Colombia Peace Talks Reborn
President Andres Pastrana emerged from the heart of guerrilla territory Friday with an agreement from the leader of Colombia's largest rebel army to resume formal peace talks.
"Today, the peace process has come back to life," Pastrana proclaimed in a joint press conference with rebel chief Manuel "Sureshot" Marulanda after their two-day meeting in the humid and rainy savannas of southern Colombia.
But the 13-point accord was unlikely to clear the way for immediate relief from the bloodletting in this South American country. Some 3,000 people are killed each year in the war, now in its 37th year, which pits two rebel groups against the army and a right-wing paramilitary group.
A statement signed by Pastrana and Marulanda the 70-year-old leader of the Revolutionary Armed Forces of Colombia, or FARC said formal peace talks will resume on Wednesday in this rebel-held village, located in a safe haven which Pastrana ceded to the FARC two years ago.
After the summit, the government extended the safe haven until Oct. 9, the eighth extension Pastrana has signed. It was to have expired Friday night.
The FARC had walked away from peace talks in November because it maintained the government had not severed its links with the right-wing paramilitary United Self-Defense Forces of Colombia, or AUC, which is massacring suspected rebel supporters.
The parties agreed that the peace commission would "resume its tasks on Feb. 14 and begin to discuss a cease-fire and cessation of hostilities."
The statement also said both sides would speed up agreement for a humanitarian exchange of sick rebels and security forces being held captive, and invites a group of unnamed "friendly countries" to a meeting on March 8.
"Concrete elements came from this meeting," Marulanda said at the joint press conference.
Hundreds of armed rebels clad in combat fatigues and wearing black berets, and sixty members of Pastrana's police security detail were at the summit, which provided a rare chance for combatants from the warring sides to work together in providing security for their leaders.
Pastrana even spent Thursday night in an abandoned army base in the safe haven in his quest to reach substantive agreements with Marulanda. He departed in the evening for the capital, Bogota.
The 17,000-member FARC agreed to resume peace talks, even though it received a watered-down pledge from Pastrana to "advance discussions about mechanisms to end paramilitarism and diminish the intensity of the conflict," according to the joint statement.

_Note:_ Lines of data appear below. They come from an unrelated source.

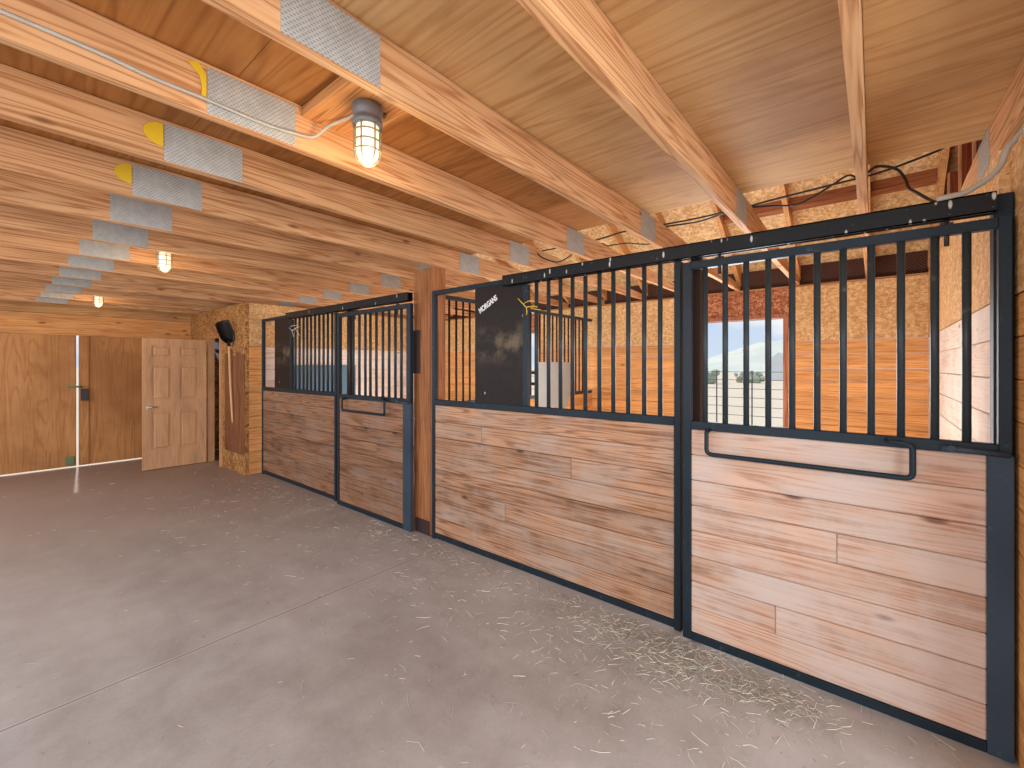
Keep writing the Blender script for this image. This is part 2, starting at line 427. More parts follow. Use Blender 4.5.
W2 = (.80, 1.93); W1 = (4.30, 5.42); WZ = 2.10
m = MB()
for y0, y1 in ((YP - .1, W2[0]), (W2[1], W1[0]), (W1[1], 9.5)):
    m.boards('y', y0, y1, 0, 1.83, XB, XB + .05, 12)
struct(m.build('wall_back', 'plank_orange'))
m = MB()
m.box(XB - .004, XB + .05, YP - .1, W2[0] - .1, 1.833, 2.43).box(XB - .004, XB + .05, W2[1] + .1, W1[0] - .1, 1.833, 2.43).box(XB - .004, XB + .05, W1[1] + .1, 9.5, 1.833, 2.43)
struct(m.build('wall_back_upper', 'osb'))
m = MB().box(XB - .006, XB + .05, W2[0] - .1, W2[1] + .1, WZ, 2.43).box(XB - .006, XB + .05, W1[0] - .1, W1[1] + .1, WZ, 2.43)
struct(m.build('wall_back_header', 'osb_red'))
m = MB().box(XB - .03, XB + .10, YP - .1, 9.5, 2.43, 2.448)
struct(m.build('trim_top_plate', 'blocking'))
for (y0, y1), nm in ((W2, 'trim_opening_near'), (W1, 'trim_opening_far')):
    m = MB()
    m.box(XB - .02, XB + .08, y0 - .045, y0, 0, WZ).box(XB - .02, XB + .08, y1, y1 + .045, 0, WZ).box(XB - .02, XB + .08, y0 - .045, y1 + .045, WZ, WZ + .045)
    struct(m.build(nm, 'frame_red'))

# end partition
m = MB(); m.boards('x', 2.69, XB, 0, 1.83, YP - .05, YP + .03, 11)
struct(m.build('wall_end', 'plank_white_x'))
struct(MB().box(2.2, XB + .05, YP - .062, YP - .052, 0, 2.45).build('wall_end_backing', 'osb_red'))
m = MB(); m.boards('x', 2.2, 2.68, 0, 1.83, YP - .05, YP, 11)
struct(m.build('wall_end_jamb', 'plank_orange_x'))
struct(MB().box(2.2, 2.69, YP - .05, YP + .002, 1.833, 2.45).box(2.69, XB, YP - .05, YP + .032, 1.833, 2.45).build('wall_end_upper', 'osb'))
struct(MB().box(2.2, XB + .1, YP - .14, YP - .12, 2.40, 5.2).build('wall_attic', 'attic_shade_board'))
# tack room block
m = MB(); m.boards('x', 2.45, 2.63, 0, 1.83, YT, YT + .05, 11)
struct(m.build('wall_tack_front', 'plank_orange_x'))
m = MB(); m.boards('x', 2.632, XB, 0, 1.83, YT, YT + .05, 11)
struct(m.build('wall_tack_stall_side', 'plank_white_x'))  # paler than the front: white light on this side put into the colour
struct(MB().box(2.45, XB, YT - .002, YT + .05, 1.833, 2.45).build('wall_tack_front_upper', 'osb'))
m = MB().box(2.40, 2.45, YT, 7.80, 0, 2.45).box(2.40, 2.45, 7.80, 8.36, 1.99, 2.45).box(2.40, 2.45, 8.36, 9.44, 0, 2.45)
struct(m.build('wall_tack_side', 'osb_brown'))
m = MB(); y_ = YT + .012
for w_, z_ in ((.16, 1.72), (.15, 1.76), (.17, 1.70), (.14, 1.80), (.15, 1.74)):
    m.box(2.388, 2.399, y_, y_ + w_ - .005, .28, z_, .003); y_ += w_
struct(m.build('trim_stained_boards', 'stain_red'))
m = MB().box(2.37, 2.46, 8.33, 8.37, 0, 2.0).box(2.37, 2.46, 7.78, 7.81, 0, 2.0)
struct(m.build('trim_tack_doorway', 'door_wood'))
struct(MB().box(2.46, XB, 9.40, 9.46, 0, 2.62).build('wall_tack_end', 'osb_brown'))

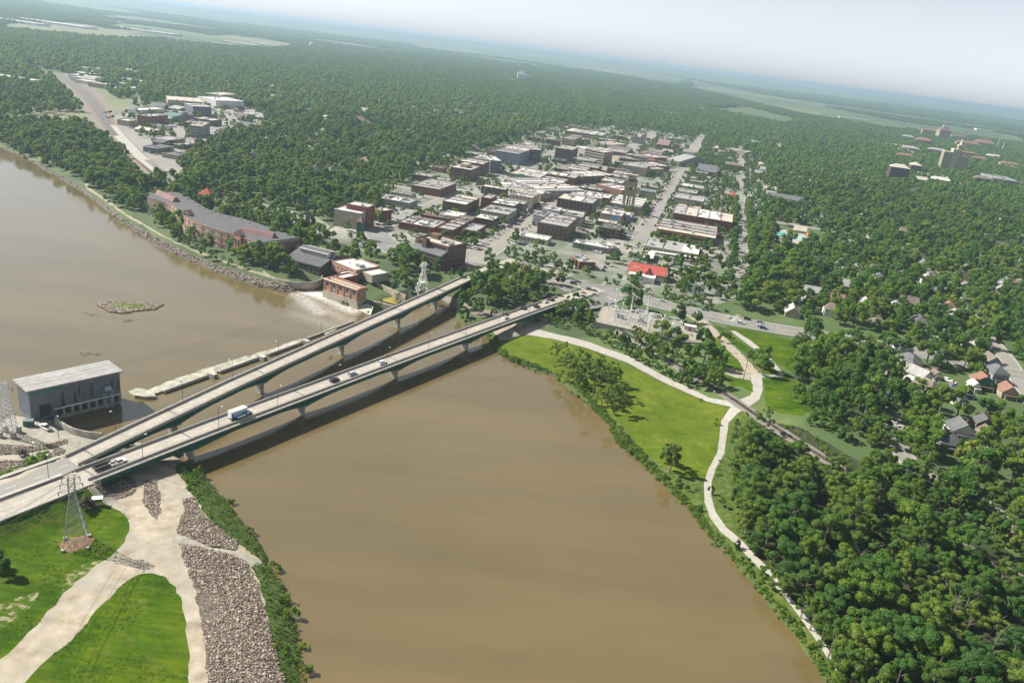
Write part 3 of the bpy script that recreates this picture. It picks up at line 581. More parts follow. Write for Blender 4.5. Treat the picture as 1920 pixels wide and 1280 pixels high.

The communique said the two sides would name a panel of respected Colombians to offer recommendations on ways to curb rightist violence as well as rebel kidnappings and child recruiting.
Tensions have also been fueled by a growing U.S. military aid program in Colombia. Washington insists the helicopters and troop training are only for anti-narcotics operations. But the rbels who earn huge profits by "taxing" drug crops see it as veiled counterinsurgency support and have questioned Pastrana's sincerity about peace.
"Instead of investing money in war it should be invested in social programs," Marulanda said when asked about Plan Colombia, Pastrana's drug fighting initiative backed by $1.3 billion in U.S. aid.
Colombia's second, and smaller, rebel group, the National Liberation Army, is pursuing separate peace initiatives with the government.